More Graduates… Less Jobs

It is an open secret that Sierra Leone is suffering from mass unemployment, of especially youths. Many young graduates keep parading the corridors of offices brandishing their degrees for jobs that they have never secured. This unfortunate situation has led to a multiplication of unemployed graduates many of whom resort to teaching to survive the biting system. But nowadays, even the teaching job has become hard to get, more so when hundreds of so-called volunteer teachers have been teaching for years without salary.

Yet the University of Sierra Leone (USL) and the Njala University College (NUC) are busy producing hundreds of graduates per annum and swelling the already huge number of graduates. Recently, USL has graduated over 1,000, students all of whom need jobs to survive.

Considering the notorious fact that lucrative jobs are scarce in this nation, we are concerned about how the system is going to absorb the constantly growing number of graduates. This question becomes more important when we take into cognizance the undeniable fact that our educational system provides little room for creativity and self employment. We have been observing that many Sierra Leonean graduates lack the creative ability to make themselves self employed and those few who have such ability lack the financial resource to go into self employment.

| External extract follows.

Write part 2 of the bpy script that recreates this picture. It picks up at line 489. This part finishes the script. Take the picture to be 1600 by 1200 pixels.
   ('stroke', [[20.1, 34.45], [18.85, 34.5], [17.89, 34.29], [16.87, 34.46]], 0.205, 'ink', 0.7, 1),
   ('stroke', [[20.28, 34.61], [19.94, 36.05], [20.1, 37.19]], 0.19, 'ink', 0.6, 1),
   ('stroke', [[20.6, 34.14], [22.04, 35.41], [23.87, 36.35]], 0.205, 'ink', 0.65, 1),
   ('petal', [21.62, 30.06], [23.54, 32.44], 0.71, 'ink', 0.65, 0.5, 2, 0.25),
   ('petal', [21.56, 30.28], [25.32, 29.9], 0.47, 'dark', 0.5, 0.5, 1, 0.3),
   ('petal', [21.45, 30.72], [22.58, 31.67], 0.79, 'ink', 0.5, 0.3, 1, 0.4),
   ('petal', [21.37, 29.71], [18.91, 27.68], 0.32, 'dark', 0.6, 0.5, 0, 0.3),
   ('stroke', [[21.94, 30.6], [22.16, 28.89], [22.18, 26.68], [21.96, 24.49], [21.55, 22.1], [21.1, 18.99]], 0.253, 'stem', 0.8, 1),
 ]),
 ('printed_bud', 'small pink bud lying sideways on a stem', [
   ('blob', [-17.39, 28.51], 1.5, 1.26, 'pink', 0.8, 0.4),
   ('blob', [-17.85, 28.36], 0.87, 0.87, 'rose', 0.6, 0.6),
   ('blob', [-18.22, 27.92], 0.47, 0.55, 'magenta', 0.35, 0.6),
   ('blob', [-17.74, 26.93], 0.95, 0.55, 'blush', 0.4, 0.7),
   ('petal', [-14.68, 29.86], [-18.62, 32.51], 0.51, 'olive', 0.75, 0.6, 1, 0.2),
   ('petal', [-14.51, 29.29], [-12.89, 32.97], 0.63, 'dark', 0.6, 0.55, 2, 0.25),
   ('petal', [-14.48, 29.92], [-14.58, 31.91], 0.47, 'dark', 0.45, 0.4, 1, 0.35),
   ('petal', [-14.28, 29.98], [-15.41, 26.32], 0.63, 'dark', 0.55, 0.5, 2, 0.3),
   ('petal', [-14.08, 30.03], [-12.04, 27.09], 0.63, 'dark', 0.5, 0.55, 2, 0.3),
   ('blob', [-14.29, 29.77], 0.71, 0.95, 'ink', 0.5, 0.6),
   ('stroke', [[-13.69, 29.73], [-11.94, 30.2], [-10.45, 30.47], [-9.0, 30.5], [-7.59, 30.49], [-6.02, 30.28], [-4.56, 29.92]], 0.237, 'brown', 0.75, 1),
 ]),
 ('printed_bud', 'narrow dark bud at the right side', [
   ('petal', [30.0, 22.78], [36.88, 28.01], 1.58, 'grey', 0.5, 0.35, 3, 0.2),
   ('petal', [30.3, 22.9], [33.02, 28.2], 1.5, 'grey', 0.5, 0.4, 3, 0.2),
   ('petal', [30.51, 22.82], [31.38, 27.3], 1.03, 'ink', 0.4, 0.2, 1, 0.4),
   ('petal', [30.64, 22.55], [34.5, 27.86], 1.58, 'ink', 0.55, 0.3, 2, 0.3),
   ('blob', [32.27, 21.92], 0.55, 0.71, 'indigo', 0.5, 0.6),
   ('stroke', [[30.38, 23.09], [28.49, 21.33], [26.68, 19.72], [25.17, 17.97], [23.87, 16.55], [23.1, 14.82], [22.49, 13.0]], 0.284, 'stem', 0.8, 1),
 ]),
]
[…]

Therefore, it is high time government started thinking about the large number of unemployed graduates. We are humbly suggesting that government devises strategies to provide job opportunities to absorb the increasing number of graduates most of whom continue to languish on the streets.

We consider it extremely dangerous for any state to keep a huge number of graduates unemployed and, consequently, disgruntled. Government must not overlook the ugly situation.